Cincinnati Antiviolence Program Lags, Police Make Home Visits


Cincinnati police are making home visits to people they believe are leaders of gangs involved in shootings as they look for new ideas to combat violence, says the Cincinnati Enquirer. The visits started in August because the pace of killings increased in July and the summer session of the city’s anti-crime effort didn’t work.The Cincinnati Initiative to Reduce Violence – viewed as the city’s most innovative effort to combat crime in years – involves local, state and federal authorities calling in people on probation and parole, showing them pictures of people they know who’ve been arrested, and promising them they could be next if they don’t stop and encourage their associates to stop.

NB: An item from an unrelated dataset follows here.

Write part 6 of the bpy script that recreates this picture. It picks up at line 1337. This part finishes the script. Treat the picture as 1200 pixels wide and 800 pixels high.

The program enjoyed early accolades as violence in Cincinnati appeared to decline. Prior sessions – there have been seven since the first in July 2007 – went over well, Chief Tom Streicher says. He cites moving pleas from mothers of homicide victims as helpful and says he has watched as big-time felons break down in tears. What went wrong this summer, the chief and University of Cincinnati criminal justice professor Robin Engel say, is that the session was too big – more than 100 probationers and parolees, double the usual number. Also, authorities tried to emphasize the possibility of federal charges by showing pictures of people arrested across the country. Police learned that the pictures have to be local to resonate. Now, the city’s homicide tally stands at 61 compared with 69 for all of last year, a number down from 89 in 2006.